Similarly with the psychometric situation, except worse. (We sadly lack standardized subjects with calibrated levels of narcissism, implicit racism, etc., who can be run through a new psychological test to estimate its loadings.) We can infer loadings from covariances (up to some here-unimportant symmetries), but doing so rests on some assumptions which are hard-to-impossible to check with just the observable test scores.

Now, any sort of statistical inference necessarily rests on assumptions. (They are what let us connect the data we have to other things we do not directly see, rather than just saying "Yes, that's the data alright".) But there are times when the assumptions can fade into the background, and other times when the math (so to speak) rubs them in our faces. I find it interesting that inference-to-latents is one of the latter situations.
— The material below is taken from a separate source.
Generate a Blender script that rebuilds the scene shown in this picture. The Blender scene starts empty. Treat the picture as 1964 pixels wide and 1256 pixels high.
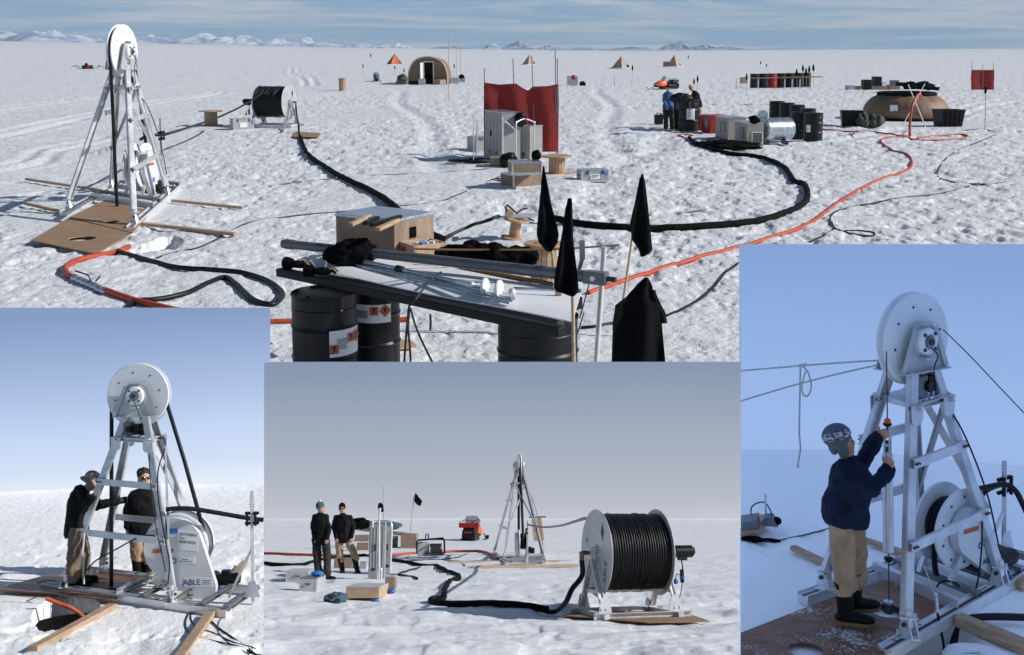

[1]: If you insist on taking the derivative of the square with respect to \( b_1 \), you will find that it vanishes at the value of \( b_0 \) which zeroes out the square. (Because $\frac{dx^2}{dx} = 2x$, which is zero at the origin.) ^

[2]: Here is a quick way to convince yourself of this, if perhaps not a very intuitive one. The argument which lead to expressing the optimal linear predictor entirely in terms of the first and second moments of the joint distribution of $\vec{X}$ and $Y$ was completely indifferent to what that distribution might be. Therefore, if we have a bunch of observation pairs $(\vec{x}_1, y_1), (\vec{x}_2, y_2), \ldots (\vec{x}_n, y_n)$, we can apply the argument to the resulting empirical distribution. Expectations under the empirical distribution are sample means, and variances and covariances under the empirical distribution are sample variances and covariances. Since (i) those "plug-in" estimates minimize the in-sample mean squared error (by the argument above), and (ii) OLS estimates also minimize the in-sample MSE (that is how we derive OLS!), and (iii) the minimizer of the MSE is unique (exercise!), we can conclude that the plug-in estimates and OLS must coincide. If you are skeptical, you will find it enlightening to write the OLS formula as $\hat{\beta} = (\frac{1}{n}\mathbf{x}^T\mathbf{x})^{-1}(\frac{1}{n}\mathbf{x}^T\mathbf{y})$, with the traditional column of 1s in $\mathbf{x}$, and explicitly work everything out for one or two regressors (i.e., for \( d=1 \) and \(d = 2\)), including inverting the matrix. ^


I have no conclusions here.


Originally posted 9 March 2024; $\epsilon$ improvements (literally) 11 March 2024.